The Higgs (assuming that is the mechanism of mass generation) produces the bare quark masses I mentioned. Where does the other 99% of mass come from?

 

[Michael]

Again, what you wrote was, " It's an ongoing question as to whether a very hot object of mass M is inherently heavier or more gravitationally attractive than a very cold object of mass M - that is, does energy warp space?" Your question here is equivalent to asking whether GR has any validity at all, since if hot objects don't warp space, then the field equations of GR are wrong -- not wrong in the sense of being an imperfect approximation, but completely wrong. Here, though, you are saying that those equations are very useful. I'm still not seeing these as consistent.

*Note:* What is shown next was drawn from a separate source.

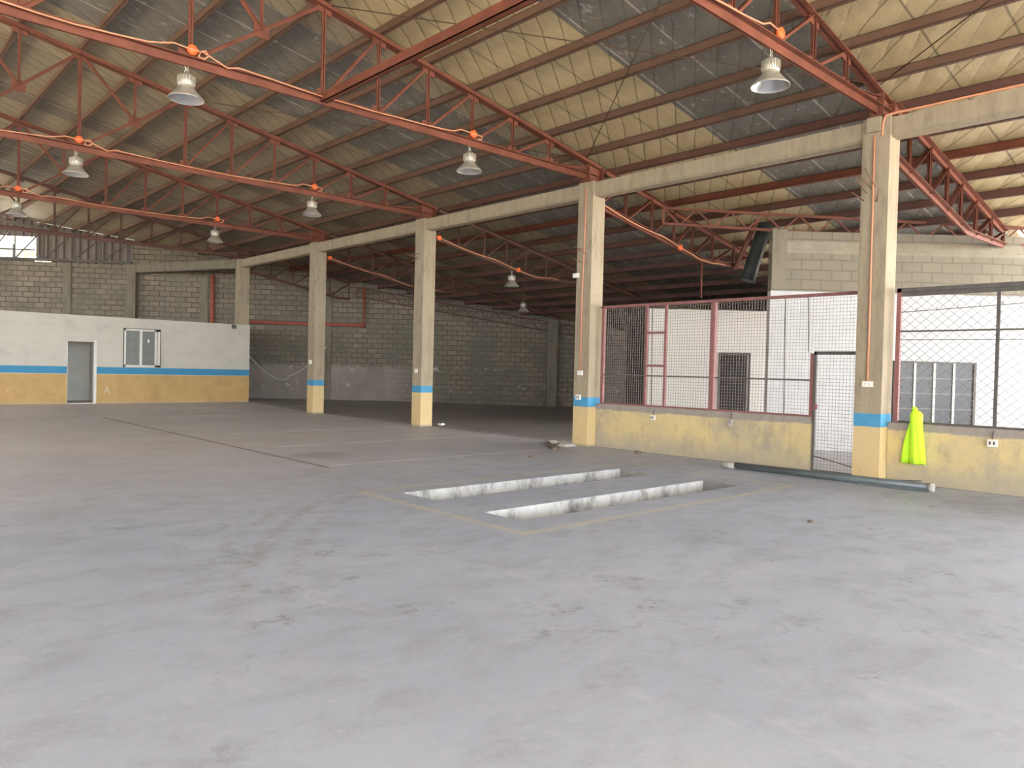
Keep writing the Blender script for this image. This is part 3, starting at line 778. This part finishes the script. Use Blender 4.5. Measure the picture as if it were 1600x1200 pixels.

As I see this argument, it *appears* to come back to the notion of a change in momentum *within* the atomic lattice structure and whether or not that additional movement equates to a change in the total mass of the object. Unless GR theory suddenly drops off the map inside the atom (not a given IMO), it *seems* as though that additional movement would in fact have some influence on the total mass of the atoms. It would likely be an infinitesimal amount of change.

As I see it, this is a "one test is worth a thousand expert opinions" moment. Is there a physical test we might devise that would settle such an issue?